Handan IŞIKSAL'ın 22 Şubat 2024 tarihli yazısı: Sevginin Dili

Sevgimizi göstermenin birçok yolu varken neden bazılarımız hâlâ göstermekten çekiniyor?

Sevgi; evrenin en etkili, en dokunaklı dilidir. İnsanlar arasındaki bağlar, sevgiyle birbirine sımsıkı bağlanır. Sevgi her zaman sözcüklerle ifade edilmez, kelimelerin ötesinde bir yere sahiptir.

Küçük bir hediye, düşünceli bir davranış veya bir sarılma, sevgiyi göstermenin en anlaşılır yollarından biridir. Sevginin dili, önyargılarımızı kırmak için de etkili bir yoldur diyebiliriz. Sevgi yalnızca romantik ilişkilerde değil, aynı zamanda dostluk, iş ve aile ilişkilerinde de oldukça önemli rol oynar.

Sevgiyle büyütülmüş her birey, hayatını olumlamalar içerisinde geçirir. Sevgiye aç insanlar kimseye sevgi gösteremez, sevgi nedir bilemez. Yalnızca insanlar değil, tüm canlıların sevgiye ihtiyacı vardır. Sevgiye hiç ihtiyacı olmayan bir kedi, köpek veya başka bir canlıyla henüz karşılaşmadım. Etrafımızda sevgi gösterdiğimiz her ne varsa güzelleşiyor. Sevgi iyileştiriyor.

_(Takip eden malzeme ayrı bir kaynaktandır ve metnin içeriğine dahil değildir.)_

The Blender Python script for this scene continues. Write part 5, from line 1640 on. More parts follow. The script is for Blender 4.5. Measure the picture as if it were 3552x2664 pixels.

Peki, sevmek yeter mi? Bana sorarsanız insanların birbirine bağlanması için sevgi yeterli olmaz. Sevgiyi besleyen birçok duygu aslında sevginin yapı taşları konumundadır. Fikrimce en büyük yapı taşı da “güven” duygusudur. Elbette bir bitkiye veya hayvana karşılıksız sevgi besleyebilirsiniz ancak bir insanı ona güvenmeden sevmek mümkün müdür? Sevginin başlaması için önce güvenin sağlanması gereklidir.

“Sevmek de bir ihtiyaçtır” desek yanlış olmaz. Canlıların yemeye-içmeye ihtiyacı olduğu gibi sevmeye de sevilmeye de ihtiyaçları vardır. Sevgi beslediğimiz şeyler her zaman bir canlı olmayabilir. Her birimiz bir eşyaya, denize, güneşe veya pek çok şeye sevgi besliyoruz. Hepimizin kaybolduğunda üzüleceği bir eşyası, bir daha görememekten korktuğu bir insan mutlaka vardır. Burada önemli olan, onları kaybetmeden sevgimizi gösterebilmek, sevgiyle beslemek.

Sevmekten, sevilmekten korkmadan yaşayın; sevin, güzelleşsin.